No debemos permitir que egoístas y fascinerosos de baja ralea decidan por todos quién es patriota y quién no lo es, quién defiende a la nación y quién no lo hace. Tampoco debemos permitir que visiones estrechas del mundo nos digan quien está del lado de la pureza y quién no lo está. La democracia, esa herramienta de la mayoría -ese sistema que no es el mejor, sino el menos malo, como bien lo decía Churchill-, muere precisamente cuando esa mayoría se abandona a la irracionalidad y reniega de la obligación de pensar. Es nuestra más elemental obligación. Por nuestros descendientes, para que no nos miren con ojos de reproche. Por nuestros antepasados, para que el esfuerzo no haya sido en vano.

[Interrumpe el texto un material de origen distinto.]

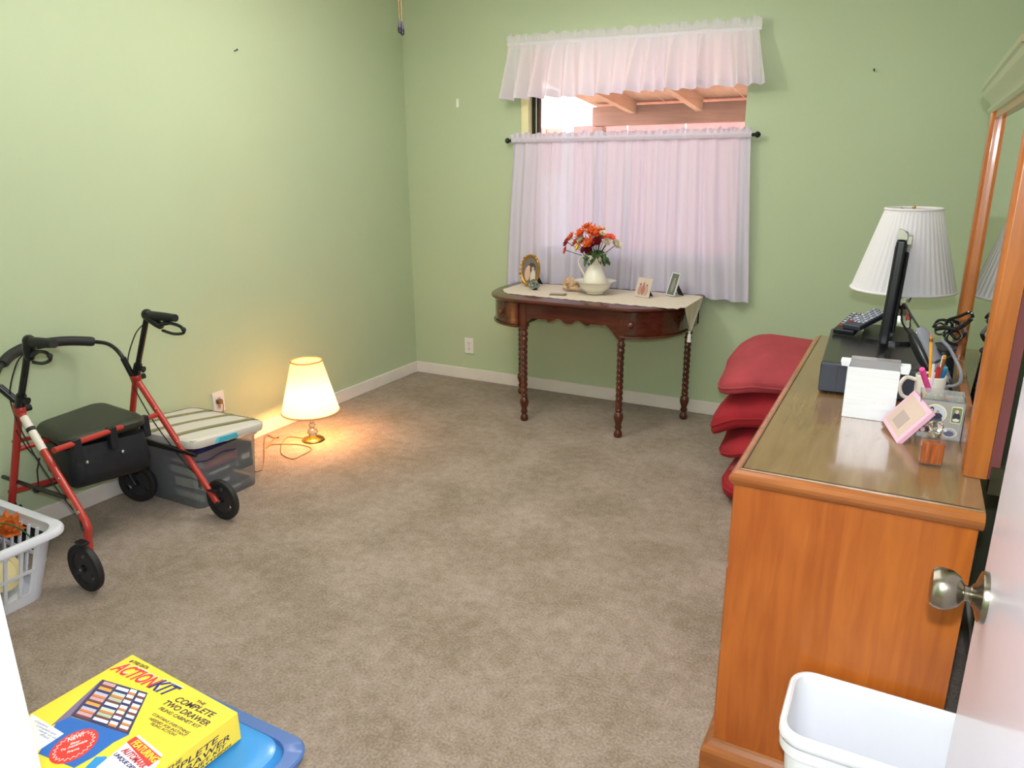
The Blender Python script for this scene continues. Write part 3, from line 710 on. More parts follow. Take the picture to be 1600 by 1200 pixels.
for i in range(48):
    a = rnd.uniform(0, 2 * PI); r = rnd.uniform(.015, .085); z = rnd.uniform(.0, .055) - r * .15
    Mx = Matrix.Translation((r * math.cos(a), r * math.sin(a), z)) @ Matrix.Rotation(a, 4, 'Z') @ Matrix.Rotation(rnd.uniform(-.3, .8), 4, 'Y')
    b = MB(); b.grid(lambda u, v: Mx @ V((v * .045 - .01, (u - .5) * .030 * math.sin(PI * (.08 + .9 * v)), .006 * math.cos(u * 6) - .02 * v * v)), 4, 5)
    b.build('leaf', LEAF, t, smooth=True)

# ================================================================== RED CUSHIONS
def cushion(name, label, c, s, rz, tilt, m, seed, rings_=22, sag=None, pinch=1, nseg=40):
    """soft boxy pad with piped edge, wrinkled"""
    rot = Matrix.Rotation(rz, 4, 'Z') @ Matrix.Rotation(tilt[0], 4, 'X') @ Matrix.Rotation(tilt[1], 4, 'Y')
    o = thing(name, label, 'cushion', c, rot=rot.to_euler(), group='red cushions stacked beside the dresser')
    def sup(t, e): return math.copysign(abs(math.cos(t)) ** e, math.cos(t)), math.copysign(abs(math.sin(t)) ** e, math.sin(t))
    rr = []
    for j in range(1, rings_):
        ph = -PI / 2 + PI * j / rings_; cz_, sz_ = sup(ph, .55); ring = []
        for k in range(nseg):
            a = 2 * PI * k / nseg; cx_, cy_ = sup(a, .45)
            p = V((s[0] * cx_ * abs(cz_), s[1] * cy_ * abs(cz_), s[2] * sz_))
            rx = abs(p.x / s[0]); ry = abs(p.y / s[1])
            p.z *= 1 - .35 * max(rx, ry) ** 3
            nz = mnoise.noise(p * 5 + V((seed, 0, 0))) * .022 + mnoise.noise(p * 14 + V((0, seed, 0))) * .008 + .007 * math.sin(14 * (p.x + p.y * .6) + 6 * mnoise.noise(p * 3 + V((seed, 3, 0)))) * max(rx, ry) ** 2
            p += p.normalized() * nz
            if sag: p = sag(p)
            ring.append(p)
        rr.append(ring)
    MB().loft(rr).build('cover', m, o, smooth=True)
    mid = [v.copy() for v in rr[rings_ // 2 - 1]]
    MB().tube([v * 1.004 for v in mid], .005, 6, closed=True).build('piping', m, o, smooth=True)
    return o
def sagf(k, dr=1):
    def f(p): p = p.copy(); p.z -= k * max(0, -p.x) ** 2 * 4 * dr + k * .6 * max(0, -p.y) ** 2; return p
    return f
cushion('seat_cushion', 'faded red cushion on top of the stack beside the dresser', (-.455, 3.56, .60), (.265, .30, .075), .10, (.10, .12), REDC2, 1, sag=sagf(.35))
cushion('seat_cushion', 'bright red cushion second from the top of the stack beside the dresser', (-.48, 3.55, .445), (.26, .30, .105), -.08, (.06, -.06), REDC, 2.3, sag=sagf(.42))
cushion('seat_cushion', 'red cushion third from the top, its folded corner drooping', (-.45, 3.53, .29), (.25, .30, .06), .12, (.02, -.06), REDC, 5.1, sag=sagf(.3))
cushion('seat_cushion', 'thin red cushion fourth from the top of the stack', (-.40, 3.50, .19), (.22, .29, .05), -.05, (0, -.05), REDC2, 7.7, sag=sagf(.3))
cushion('seat_cushion', 'red cushion at the bottom of the stack on the carpet', (-.42, 3.44, .075), (.225, .31, .072), .05, (0, 0), REDC, 9.4)

# ================================================================== DRESSER
HD = .85
ds = thing('dresser', 'orange maple dresser with polished overhanging top along the right wall', 'dresser', (-.05, 2.32, 0))
X0, X1, Y0, Y1 = -.280, .195, 1.575, 3.06
def moulded(name, x0, x1, y0, y1, steps, m, back=None):
    """stacked profile (inset, z)"""
    return MB().loft([ringz([(x0 + e, y0 + e), (x1, y0 + e), (x1, y1 - e), (x0 + e, y1 - e)], z) for e, z in steps]).build(name, m, ds, world=True)
MB().box((X0, Y0, .10), (X1 - .006, Y0 + .02, .815)).build('side_panel', MAPLE, ds, world=True)
MB().box((X0, Y1 - .02, .10), (X1 - .006, Y1, .815)).build('side_panel', MAPLE, ds, world=True)
MB().box((X1 - .014, Y0 + .01, .08), (X1 - .004, Y1 - .01, .81)).build('back_panel', MAROON, ds, world=True)
MB().box((X0, Y0 + .02, .10), (X0 + .02, Y1 - .02, .815)).build('face_frame', MAPLE, ds, world=True)
moulded('top_moulding', -.291, X1, 1.552, 3.085, [(.010, .812), (.004, .818), (0, .826), (0, .834), (.006, .842), (.016, .8465)], MAPLE_TRIM)
moulded('dresser_top', -.289, X1 - .001, 1.554, 3.083, [(.0175, .8460), (.0175, .8475), (.0190, .8500)], MAPLE_TOP)
inl = MB()
inl.box((-.289 + .020, 1.554 + .0205, .8496), (X1 - .01, 1.554 + .0235, .8506)); inl.box((-.289 + .020, 1.576, .8496), (-.289 + .023, 3.06, .8506))
inl.build('inlay_line', flat('dark_inlay', 60, 34, 22), ds, world=True)
moulded('base_moulding', -.305, X1, 1.550, 3.085, [(0, 0), (0, .082), (.004, .090), (.012, .096), (.020, .106), (.024, .112)], MAPLE_TRIM)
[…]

Costa Rica tiene una población nicaragüense con arraigo que comprende todo los rincones del país. En cuanto a estos acontecimientos el gobierno debe velar por el orden y la seguridad en que se desarrollen y no dejar espacio al pánico que se da en las redes sociales. Nicaragua estaba creciendo en cuanto a turismo y economía. Los Nivaraguenses merecen bienestar. Y ojalá América central fuese un solo país . Soñar no cuesta nada. Si logramos quitarnos la venda y creyéramos en nosotros mismos. No habría más fronteras que guardar.
Así es, amigo Cristian. Las poblaciones nicaragüenses tienen una larga historia de arraigo en nuestro país. Son parte indivisible de nosotros. Todo gobierno debe velar por una política migratoria ordenada, cierto, y también es deber de todos mantener la lucidez y dar lo mejor de nosotros para que los lazos humanos que hemos ido construyendo entre naciones no se pierdan. Como bien lo dices, las fronteras son artificios que poco a poco debemos ir difuminando. Nos han salido bien caras a lo largo de la Historia.